Montag, 15. Oktober 2012

Kawaii desu ne

So, zum Ende des Monats Oktober sind wir schon ein halbes Jahr in Japan, und ganz ehrlich: Ich fühle mich heute schon sehr nach Monatsende.
In Gesprächen mit Freunden, Chats und Telefonaten bin ich immer wieder gefragt worden, ob mir Japan gefällt. Regelmäßige Leser meiner Texte haben aber auch gefragt, ob es nicht etwas gäbe, das wir an Japan auszusetzen haben.

Die erste Antwort ist ein ganz klares "Ja!" - Schon alleine weil das Thermometer hier gerade 24 Grad anzeigt und ein strahlender roter Abendhimmel mein Zimmer erhellt. Und dann noch wegen ungefähr 37627 anderen Gründen.

Die zweite Antwort ist auch ein klares "Ja!" - Da fallen mir auch Wettergründe ein... Wenn sich der Herr Geschäftsführer aus der "Doitsu Taishikan GmbH" mit seinem Team schon die Mühe macht, ein Gartenfest zum "Tag der Deutschen Einheit" zu veranstalten, dann kann man es da nicht regnen lassen... Ich hoffe, ich habe beim Verlassen des Festes keinen Dreck aufs Residenzparkett getragen, wenn ja: Sumimasen!

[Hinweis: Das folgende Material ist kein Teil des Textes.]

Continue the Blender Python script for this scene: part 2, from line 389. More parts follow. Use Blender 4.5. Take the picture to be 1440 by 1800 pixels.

Wo wir gerade dabei sind, hier kommen noch ein paar andere Gründe, die ich an Japan auszusetzen habe, wenn ich die schwarz-rot-goldene Brille trage:

Käse!
In Japan ist Käse entweder von der gummiartig weichen Konsistenz, die man sonst von Wackelpudding kennt, den man mit drei Packungen statt drei Scheiben Gelatine gemacht hat. Oder er ist lecker, in homöopathischen Dosen verpackt und 100 Gramm davon sind zum Gegenwert einer Facebook-Aktie am Emissionstag erhältlich. Man steht irgendwo an einer Käsetheke, guckt verträumt in die Blattgold-verzierten Auslagen und fragt sich, ob 200 Gramm Gruyere es wirklich Wert sind, noch eine Hypothek auf das elterliche Haus im Niedersächsischen eintragen zu lassen.

Brot!
Auch wenn es so schön heißt "Das Auge isst mit", gerade bei Brot geht es nicht darum, dass es nur so aussieht, als hätte es eine Kruste. Es sollte auch wirklich eine haben.
Vollkornbrot bedeutet, dass man es mit vollen Körnern backt... Und nicht, dass man Weißbrot in Tüten steckt, auf die man vorher Körner gemalt hat.

Getränke!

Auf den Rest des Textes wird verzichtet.